The previous spring, Toys R Us started bringing in consultants from Tata Consulting Services on H-1B visas to create detailed job manuals for the work Toys R Us employees performed.  The manuals were then used by employees in India when the jobs were moved overseas.  In March, 70 Toys R Us employees, most professionals from the accounting department and many who hade worked for the company over 10 years, were brought into a conference room.  They were told the people from Tata were here to create the job manuals; their positions would be eliminated by November, and the company expected them to "be professional" in training the Tata consultants how to do their job.  Oh, and if they wanted any severance package at all, they had to sign a confidentiality agreement (so all of the sources for the NY Times article below are confidential.)

https://www.nytimes.com/2015/09/30/us/toys-r-us-brings-temporary-foreig…

 

Frieze Memorial

September 19th, 2017 at 6:53 AM ^

Whatsoever things are true, whatsoever things are honest, whatsoever things are just, whatsoever things are pure, whatsoever things are of good report: Dave Brandon likely had nothing to do with any of those things.

Everyone Murders

September 19th, 2017 at 7:39 AM ^

For all the well-earned snark toward Dave Brandon, this Ch. 11 is likely all part of the ultimate plan.  Have PE come in as a debtor-in-possession lender, trim the assets and gather cash, and run to the court for a reorg?  That's a familiar path when culling assets from a troubled organization.  This is not necessarily a "Dave Brandon is a failure" story.

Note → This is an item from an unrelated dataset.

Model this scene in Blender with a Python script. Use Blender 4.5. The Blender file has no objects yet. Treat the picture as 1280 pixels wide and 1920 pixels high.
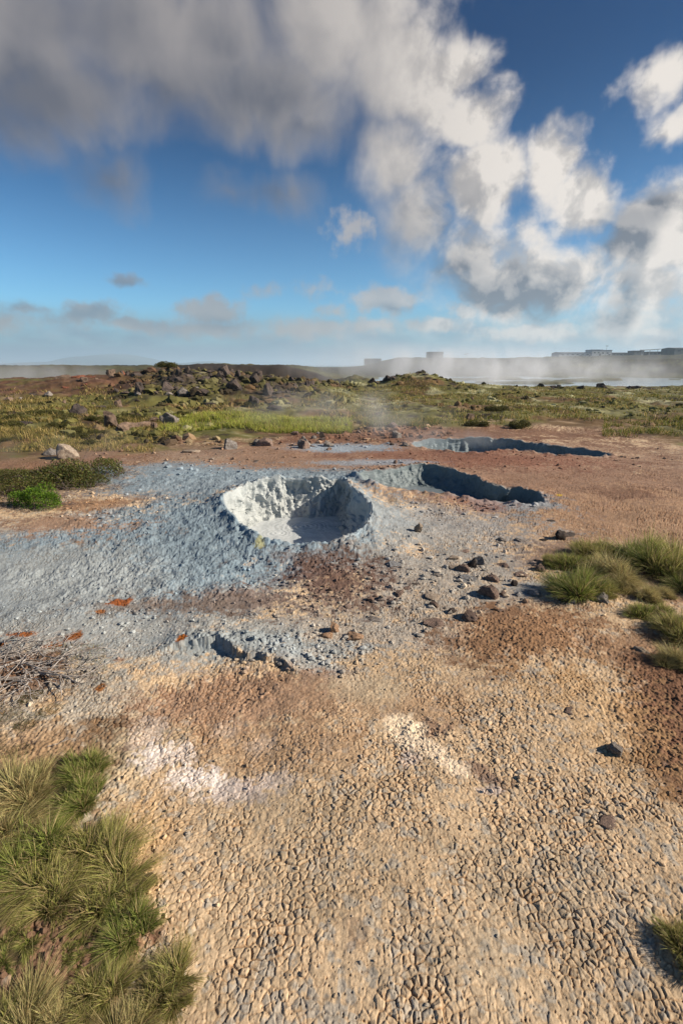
import bpy, math, random
import numpy as np
from mathutils import Vector, Matrix, Euler
R = math.radians
scene = bpy.context.scene
COL = scene.collection

# ------------------------------------------------------------------ camera
CAM_H, PITCH, FPX = 1.6, R(17.9), 853.0        # photo frame is 1280 x 1920 px
cp, sp = math.cos(PITCH), math.sin(PITCH)
cam = bpy.data.cameras.new('camera'); cam_o = bpy.data.objects.new('camera', cam); COL.objects.link(cam_o)
cam.sensor_fit = 'VERTICAL'; cam.sensor_height = 36.0; cam.lens = 36.0 * FPX / 1920.0
cam.clip_start = 0.05; cam.clip_end = 40000
cam_o.location = (0, 0, CAM_H); cam_o.rotation_euler = (math.pi/2 - PITCH, 0, 0)
scene.camera = cam_o
scene.render.resolution_x, scene.render.resolution_y = 682, 1024

# ------------------------------------------------------------------ light
SUN_EL, SUN_AZ = R(30), R(98)                  # azimuth measured from +Y (view) towards +X (right)
sun = bpy.data.lights.new('sun', 'SUN'); sun.energy = 5.0; sun.angle = R(0.5); sun.color = (1.0, 0.88, 0.72)
sun_o = bpy.data.objects.new('sun', sun); COL.objects.link(sun_o)
sd = Vector((math.sin(SUN_AZ)*math.cos(SUN_EL), math.cos(SUN_AZ)*math.cos(SUN_EL), math.sin(SUN_EL)))
sun_o.rotation_euler = sd.to_track_quat('Z', 'Y').to_euler(); sun_o.location = (30, 5, 20)
vs = scene.view_settings
vs.view_transform = 'Standard'; vs.look = 'None'; vs.gamma = 1.0; vs.exposure = 0.75; vs.use_curve_mapping = False
scene.cycles.volume_bounces = 1
scene.cycles.max_bounces = 6; scene.cycles.diffuse_bounces = 3
scene.cycles.volume_max_steps = 128
scene.cycles.use_denoising = True

# ------------------------------------------------------------------ node helper
class NT:
    def __init__(s, tree): s.t = tree; s.N = tree.nodes; s.L = tree.links
    def n(s, typ, **kw):
        nd = s.N.new(typ)
        for k, v in kw.items(): setattr(nd, k, v)
        return nd
    def put(s, sock, v):
        if v is None: return
        if hasattr(v, 'links') or isinstance(v, bpy.types.NodeSocket): s.L.new(v, sock)
        else:
            if isinstance(v, (tuple, list)) and len(v) == 3 and sock.type == 'RGBA': v = (*v, 1)
            sock.default_value = v
    def math(s, op, a, b=None, c=None, clamp=False):
        nd = s.n('ShaderNodeMath', operation=op, use_clamp=clamp)
        s.put(nd.inputs[0], a); s.put(nd.inputs[1], b); s.put(nd.inputs[2], c)
        return nd.outputs[0]
    def vmath(s, op, a, b=None):
        nd = s.n('ShaderNodeVectorMath', operation=op)
        s.put(nd.inputs[0], a); s.put(nd.inputs[1], b)
        return nd.outputs['Value'] if op in ('LENGTH', 'DOT_PRODUCT', 'DISTANCE') else nd.outputs[0]
    def scale(s, a, k):
        nd = s.n('ShaderNodeVectorMath', operation='SCALE'); s.put(nd.inputs[0], a); s.put(nd.inputs['Scale'], k); return nd.outputs[0]
    def mix(s, f, a, b, blend='MIX'):
        nd = s.n('ShaderNodeMix', data_type='RGBA', blend_type=blend)
        s.put(nd.inputs[0], f); s.put(nd.inputs[6], a); s.put(nd.inputs[7], b)
        return nd.outputs[2]
    def ramp(s, f, lo, hi, a=0.0, b=1.0, smooth=True):
        nd = s.n('ShaderNodeMapRange', interpolation_type='SMOOTHSTEP' if smooth else 'LINEAR')
        s.put(nd.inputs['Value'], f); nd.inputs['From Min'].default_value = lo; nd.inputs['From Max'].default_value = hi
        nd.inputs['To Min'].default_value = a; nd.inputs['To Max'].default_value = b
        return nd.outputs['Result']
    def noise(s, vec, scale, detail=4, rough=0.5, dist=0.0, out='Fac'):
        nd = s.n('ShaderNodeTexNoise'); s.put(nd.inputs['Vector'], vec)
        nd.inputs['Scale'].default_value = scale; nd.inputs['Detail'].default_value = detail
        nd.inputs['Roughness'].default_value = rough; nd.inputs['Distortion'].default_value = dist
        return nd.outputs[out]

# ------------------------------------------------------------------ projection helpers (used once, to place things in the world)
def ray(u, v):
    a, b = (u-640)/FPX, (960-v)/FPX
    return np.array([a, cp + b*sp, -sp + b*cp])
def G(u, v, z=0.0):
    d = ray(u, v); k = (z - CAM_H)/d[2]
    return d[0]*k, d[1]*k
def px2ae(u, v):
    d = ray(u, v); return math.atan2(d[0], d[1]), math.atan2(d[2], math.hypot(d[0], d[1]))

# ------------------------------------------------------------------ world: sky with clouds, a function of direction only
def build_world():
    w = bpy.data.worlds.new('World'); scene.world = w; w.use_nodes = True
    w.cycles.sampling_method = 'MANUAL'; w.cycles.sample_map_resolution = 256
    t = NT(w.node_tree); t.N.clear()
    geo = t.n('ShaderNodeNewGeometry') if False else None
    tc = t.n('ShaderNodeTexCoord'); gen = tc.outputs['Generated']
    sep = t.n('ShaderNodeSeparateXYZ'); t.put(sep.inputs[0], gen)
    az = t.math('ARCTAN2', sep.outputs[0], sep.outputs[1])
    el = t.math('ARCSINE', sep.outputs[2])
    cb = t.n('ShaderNodeCombineXYZ'); t.put(cb.inputs[0], az); t.put(cb.inputs[1], el)
    P = cb.outputs[0]
    sky = t.n('ShaderNodeTexSky', sky_type='NISHITA'); sky.sun_disc = False
    sky.sun_elevation = SUN_EL; sky.sun_rotation = SUN_AZ; sky.altitude = 100
    sky.air_density = 1.0; sky.dust_density = 0.6; sky.ozone_density = 2.0
    # clear sky: physical sky, deepened towards the top as a polarised blue
    deep = t.ramp(el, -0.02, 0.50)
    tint = t.mix(deep, (0.42, 0.76, 0.96), (0.018, 0.155, 0.30))
    clear = t.mix(1.0, sky.outputs[0], tint, 'MULTIPLY')

    def blob_group(name, blobs):
        g = bpy.data.node_groups.new(name, 'ShaderNodeTree')
        g.interface.new_socket('P', in_out='INPUT', socket_type='NodeSocketVector')
        g.interface.new_socket('F', in_out='OUTPUT', socket_type='NodeSocketFloat')
        q = NT(g); gi = q.n('NodeGroupInput'); go = q.n('NodeGroupOutput')
        acc = None
        for (u, v, ru, rv, rot, wgt) in blobs:
            a, e = px2ae(u, v)
            a1, e1 = px2ae(u+ru*0.5, v); a2, e2 = px2ae(u, v-rv*0.5)
            ra, re = 2*math.hypot(a1-a, e1-e), 2*math.hypot(a2-a, e2-e)
            tilt = math.atan2(e1-e, a1-a) + R(rot)
            m = q.n('ShaderNodeMapping', vector_type='TEXTURE')
            # each blob waits for the one before it, which keeps the shader's working memory small
            q.put(m.inputs['Vector'], gi.outputs[0] if acc is None else q.vmath('ADD', gi.outputs[0], q.math('MULTIPLY', acc, 1e-7)))
            m.inputs['Location'].default_value = (a, e, 0); m.inputs['Rotation'].default_value = (0, 0, tilt)
            m.inputs['Scale'].default_value = (ra, re, 1)
            ln = q.vmath('LENGTH', m.outputs[0])
            f = q.math('MULTIPLY_ADD', ln, -wgt, wgt)
            acc = f if acc is None else q.math('SMOOTH_MAX', acc, f, 0.12)
        q.put(go.inputs[0], acc)
        return g
    def use(g, vec):
        nd = t.n('ShaderNodeGroup'); nd.node_tree = g; t.put(nd.inputs[0], vec); return nd.outputs[0]
    # (u, v, radius u, radius v, rotation deg, weight) in photo pixels -> directions
    big = blob_group('cloud_forms', [
        (-60, 60, 440, 260, 0, 1.2), (300, 80, 350, 210, 0, 1.15), (100, 190, 320, 140, 0, .95),(520, 180, 240, 160, 0, 1.0), (640, 60, 230, 190, 0, 1.1), (-400, 150, 300, 200, 0, 1),
        (750, 130, 180, 150, -20, 1.3), (835, 125, 90, 85, 0, 1.2), (865, 220, 100, 75, 0, 1.1), (740, 310, 95, 130, 0, 1.1),
        (790, 400, 120, 120, 0, .9), (905, 350, 95, 120, 20, 1.3), (1025, 315, 72, 95, 0, 1.3), (1075, 385, 95, 100, 0, 1.2),
        (900, 480, 170, 90, 0, .8), (980, 530, 210, 80, 0, 1.2), (960, 570, 110, 50, 0, 1.0),
        (1230, 430, 130, 125, 0, 1.5), (1310, 420, 150, 110, 0, 1.4), (1210, 540, 150, 100, 0, 1.0), (1170, 600, 80, 70, 0, .8),(1450, 480, 260, 220, 0, 1.2),
        (1260, 130, 110, 70, 25, .8), (1265, 215, 70, 45, 20, .7), (210, 340, 90, 55, 0, .45), (520, 375, 80, 50, 0, .5),(430, 365, 60, 40, 0, .4),
    ])
    small = blob_group('cloud_puffs', [
        (725, 562, 85, 34, 0, 1.0), (662, 430, 55, 40, 0, .55), (400, 583, 75, 34, 0, 1.0), (170, 592, 90, 28, 0, .8), (235, 526, 42, 18, 0, .7),
        (45, 580, 50, 18, 0, .6), (0, 605, 90, 26, 0, .7), (590, 543, 40, 22, 0, .35), (495, 543, 35, 18, 0, .35), (240, 607, 60, 18, 0, .8),
        (580, 618, 120, 24, 0, .8), (625, 583, 40, 16, 0, .5), (870, 585, 60, 26, 0, .6), (1230, 645, 70, 18, 0, 1.0), (1165, 600, 36, 46, 10, 1.2),
        (700, 612, 90, 20, 0, .7), (820, 610, 90, 18, 0, .8), (1000, 622, 160, 24, 0, .8), (1200, 625, 160, 24, 0, .6), (-200, 590, 200, 30, 0, .8), (1500, 600, 200, 40, 0, .9), (380, 615, 160, 22, 0, .7)])
    dark = blob_group('cloud_shade', [
        (-60, 190, 420, 150, 0, 1.3), (120, 60, 230, 150, 0, .6), (300, 180, 130, 110, 0, .6), (470, 190, 200, 110, 0, .9), (560, 240, 150, 60, 0, .7),
        (420, 90, 90, 90, 0, .5), (790, 440, 120, 90, 0, .6), (960, 548, 160, 55, -8, 1.5), (850, 500, 110, 60, 0, .8), (1165, 430, 80, 70, 25, 1.5), (1220, 400, 70, 50, 0, 1.1),
        (1160, 590, 44, 60, 0, 1.3), (1240, 648, 80, 16, 0, 1.0), (200, 598, 120, 20, 0, .8), (235, 526, 50, 24, 0, 1.0), (45, 580, 60, 24, 0, 1.0), (430, 600, 60, 16, 0, .7), (-300, 600, 300, 40, 0, .8),
        (200, 340, 120, 80, 0, 1.0), (480, 375, 150, 60, 0, .8), (730, 576, 70, 14, 0, .5)])
    # warp and noise: soft long streaks rising towards the top, crisp billows lower right
    n1 = t.noise(P, 3.6, 2, .5, out='Color')
    n2 = t.noise(P, 15, 3, .6, out='Color')
    wv = t.vmath('SUBTRACT', n1, (.5, .5, .5)); wv2 = t.vmath('SUBTRACT', n2, (.5, .5, .5))
    warp = t.vmath('ADD', t.scale(wv, .075), t.scale(wv2, .055))
    PW = t.vmath('ADD', P, t.vmath('MULTIPLY', warp, (1, 1, 0)))
    leftness = t.ramp(az, -.02, .24)
    def stretched(vec):
        m = t.n('ShaderNodeMapping'); t.put(m.inputs[0], vec); m.inputs['Scale'].default_value = (1, .72, 1); m.inputs['Rotation'].default_value = (0, 0, R(-12)); return m.outputs[0]
    def fmix(f, a, b):
        nd = t.n('ShaderNodeMix', data_type='FLOAT'); t.put(nd.inputs[0], f); t.put(nd.inputs[2], a); t.put(nd.inputs[3], b); return nd.outputs[0]
    def detail(vec):
        return fmix(leftness, t.noise(stretched(vec), 7.5, 4, .52, .4), t.noise(vec, 13, 6, .58, .25))
    sunoff = (.030, .022, 0)
    P2 = t.vmath('ADD', P, sunoff)
    d0, d1 = detail(P), detail(P2)
    FB = use(big, PW)
    F0 = t.math('ADD', FB, t.math('MULTIPLY_ADD', d0, fmix(leftness, 1.4, 1.5), fmix(leftness, -.66, -.78)))
    soft = t.ramp(az, .0, .3, .85, .62, False)
    D = t.n('ShaderNodeMapRange', interpolation_type='SMOOTHSTEP'); t.put(D.inputs['Value'], F0)
    D.inputs['From Min'].default_value = -.10; t.put(D.inputs['From Max'], soft)
    D = t.math('MULTIPLY', D.outputs['Result'], fmix(leftness, .93, .97))
    # small puffs keep closer to their own place
    PF = t.vmath('ADD', P, t.vmath('MULTIPLY', t.scale(wv2, .030), (1, 1, 0)))
    dn = t.noise(P, 34, 3, .6)
    S0 = t.math('ADD', use(small, PF), t.math('MULTIPLY_ADD', dn, 1.3, -.64))
    DS = t.math('MULTIPLY', t.ramp(S0, -.1, .6), .80)
    DT = t.math('MAXIMUM', D, DS)
    sh = use(dark, PW)
    sh = t.ramp(t.math('ADD', sh, t.math('MULTIPLY_ADD', d0, 1.1, -.55)), -.45, 1.05)
    emb = t.ramp(t.math('MULTIPLY', t.math('SUBTRACT', d1, d0), fmix(leftness, .55, 1.0)), -.16, .16)
    thin = t.ramp(F0, .9, .1)                      # thin edges of a cloud glow less and let blue through
    dk = t.math('MULTIPLY_ADD', sh, .88, t.math('MULTIPLY_ADD', emb, fmix(leftness, .55, .70), fmix(leftness, -.14, -.22)), clamp=True)
    hi = t.ramp(az, -.25, .40)
    lit = t.mix(hi, (2.5, 2.3, 2.2), (5.2, 4.8, 4.4))
    shd = t.mix(t.ramp(el, .04, .36), (1.2, 1.4, 1.7), (.86, .88, 1.05))
    ccol = t.mix(dk, lit, shd)
    # low bank of stratus along the horizon, thickest just above it
    bank = t.math('MULTIPLY', t.ramp(el, .115, .05), t.ramp(el, -.06, -.03))
    bn = t.math('MAXIMUM', t.ramp(t.noise(t.vmath('MULTIPLY', P, (1, 2.2, 1)), 9, 4, .55), .30, .70), t.ramp(el, .055, .02))
    bank = t.math('MULTIPLY', bank, t.math('MULTIPLY_ADD', bn, .40, .50), clamp=True)
    bcol = t.mix(t.math('MULTIPLY', t.ramp(t.noise(t.vmath('MULTIPLY', P, (1, 2.0, 1)), 13, 4, .6), .45, .70), t.ramp(el, .01, .06)), t.mix(hi, (1.15, 1.7, 2.3), (1.6, 2.1, 2.7)), t.mix(hi, (1.8, 2.2, 2.7), (2.9, 3.1, 3.4)))
    col = t.mix(bank, clear, bcol)
    col = t.mix(DT, col, ccol)
    bg = t.n('ShaderNodeBackground'); t.put(bg.inputs[0], col); bg.inputs[1].default_value = 0.1
    out = t.n('ShaderNodeOutputWorld'); t.L.new(bg.outputs[0], out.inputs[0])
build_world()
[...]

(And about the employees left stranded in the wake of such action?  The PE investors maybe care a whit about them in concept.  But only in concept.)

WolveJD

September 19th, 2017 at 7:53 AM ^

Former Corporate Bankruptcy Geek: It'll be interesting what kind of management retention order TRUs will file as part of their first-day pleadings. Normally a corporate debtor will file some motion authorizing retention bonuses for existing management to incentivize them to stay during the reorganization. Given the "market" for DB's services, I would be curious if the bonus is more than a used XBox 360.